Há duas punições possíveis para isso. A primeira é do próprio mercado consumidor, quando ele pode perceber diretamente que está sendo enganado. A segunda é a decorrente de ações judiciais que, nos mais diversos níveis, questionem a dissociação entre prática e ação. Possivelmente, elas estarão focadas em questões ambientais e de stakeholders, que podem ser — por assim dizer — "abafadas". Há um problema de assimetria de informações. Apresentei uma solução para o problema em artigo que escrevi em conjunto com o processor Bradson Camelo.

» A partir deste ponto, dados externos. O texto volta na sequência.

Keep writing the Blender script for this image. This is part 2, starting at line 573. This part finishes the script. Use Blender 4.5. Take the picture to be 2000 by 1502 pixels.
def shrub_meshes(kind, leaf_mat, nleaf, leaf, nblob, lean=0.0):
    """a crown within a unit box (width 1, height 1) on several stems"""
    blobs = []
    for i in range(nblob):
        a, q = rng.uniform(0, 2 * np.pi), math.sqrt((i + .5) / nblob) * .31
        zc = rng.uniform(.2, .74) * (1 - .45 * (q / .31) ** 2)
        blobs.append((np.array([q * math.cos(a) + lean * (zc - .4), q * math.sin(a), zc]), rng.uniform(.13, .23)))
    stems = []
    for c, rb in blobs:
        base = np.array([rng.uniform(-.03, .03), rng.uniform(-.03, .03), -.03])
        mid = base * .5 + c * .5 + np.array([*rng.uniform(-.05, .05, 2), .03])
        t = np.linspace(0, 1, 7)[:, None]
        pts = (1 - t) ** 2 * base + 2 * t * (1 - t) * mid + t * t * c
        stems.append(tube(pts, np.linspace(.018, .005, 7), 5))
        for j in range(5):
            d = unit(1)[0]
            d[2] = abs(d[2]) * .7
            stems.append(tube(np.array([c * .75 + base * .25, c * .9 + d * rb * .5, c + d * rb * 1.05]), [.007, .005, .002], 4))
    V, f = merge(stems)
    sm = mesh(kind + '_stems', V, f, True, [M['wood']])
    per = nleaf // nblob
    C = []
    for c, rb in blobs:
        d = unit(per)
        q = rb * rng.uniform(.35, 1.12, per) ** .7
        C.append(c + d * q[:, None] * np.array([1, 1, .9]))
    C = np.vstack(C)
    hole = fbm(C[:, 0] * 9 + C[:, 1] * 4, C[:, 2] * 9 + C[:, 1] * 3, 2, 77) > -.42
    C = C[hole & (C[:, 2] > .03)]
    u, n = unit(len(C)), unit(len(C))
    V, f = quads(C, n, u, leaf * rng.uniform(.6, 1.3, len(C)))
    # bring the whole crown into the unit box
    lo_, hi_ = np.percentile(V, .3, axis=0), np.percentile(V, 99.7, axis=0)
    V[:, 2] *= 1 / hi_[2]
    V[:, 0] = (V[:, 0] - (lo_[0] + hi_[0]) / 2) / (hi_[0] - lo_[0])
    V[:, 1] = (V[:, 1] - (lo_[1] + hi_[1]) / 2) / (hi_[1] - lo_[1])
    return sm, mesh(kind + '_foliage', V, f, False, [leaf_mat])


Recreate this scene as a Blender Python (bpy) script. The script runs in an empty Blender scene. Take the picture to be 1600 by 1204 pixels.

Nada disso, repita-se, precisa de mais legislação. Além do arcabouço legal ambiental em vigor, a responsabilidade civil — contratual e extracontratual —, alinhada à boa-fé são mais do que suficientes para coibir o comportamento oportunista. As indenizações a serem pagas pelas empresas que não alinharem discurso e prática, em conjunto com a exposição decorrente das decisões judicias que reconheçam isso, têm a capacidade de desestimular os oportunistas.

Além da responsabilidade civil em geral, os administradores também poderão ser responsabilizados pessoalmente pelas práticas dissociadas dos atos, pois isso implicará em violação aos deveres fiduciários. Mais uma razão para ter muito cuidado com a tentação dos ganhos rápidos que vêm no lastro da hipocrisia, e para gastar um tempo de qualidade na escolha de onde se colocar o ESG nas estruturas corporativas.

Esses pontos, inclusive, serão o oxigênio e os limites para o próprio modelo ESG. As promessas e compromissos precisarão ser factíveis. Não é possível vender, para os consumidores e o mercado, um comportamento impossível que acabe impactando os custos de produção e inviabilizando a atividade empresarial com lucro para os acionistas. O discurso ESG deve ser real, e, com isso, limitar o marketing para evitar a propaganda enganosa diante da espetacularização.

Para variar, o equilíbrio é o ponto chave da questão. Recentemente, Fabio Alperowitch — que é um ativista ESG brasileiro seríssimo — publicou um artigo bem pessimista no LinkedIn. Eu prefiro um olhar mais otimista. Não penso em o "tudo ou nada". Com a devida vênia do expert, acho não dá para defender ESG em detrimento dos acionistas. Mas, da mesma forma, não dá para pregar maximização de resultados em detrimento de ética, sociedade, meio ambiente e governança. O segredo está no meio termo. Há necessidade de compromise de ambos os lados — ninguém poderá ganhar tudo. É crucial que haja uma perspectiva negocial colaborativa, evitando que as partes envolvidas saiam como vencedores ou perdedores. Sem isso, a agenda não avança pois ficará travada em egos e emoções.

ESG é papo sério. Não é elemento mágico de criatividade para os departamentos de vendas. Nem, muito menos, palco para extremismos. Trata-se de um compromisso firme das empresas com valores importantes para a sociedade. Algo intimamente relacionado à ética corporativa. Usar de forma irresponsável — sem respaldo em práticas efetivas — conduzirá a responsabilidades para os gestores, inclusive no que se refere aos deveres fiduciários. Os danos que o greenwashing pode causar à reputação das empresas, impactando seus resultados, podem ser enormes. ESG, portanto, exige parcimônia, seriedade, cuidado e muita responsabilidade. Menos luzes, flashes e fireworks e mais comedimento, austeridade e moderação.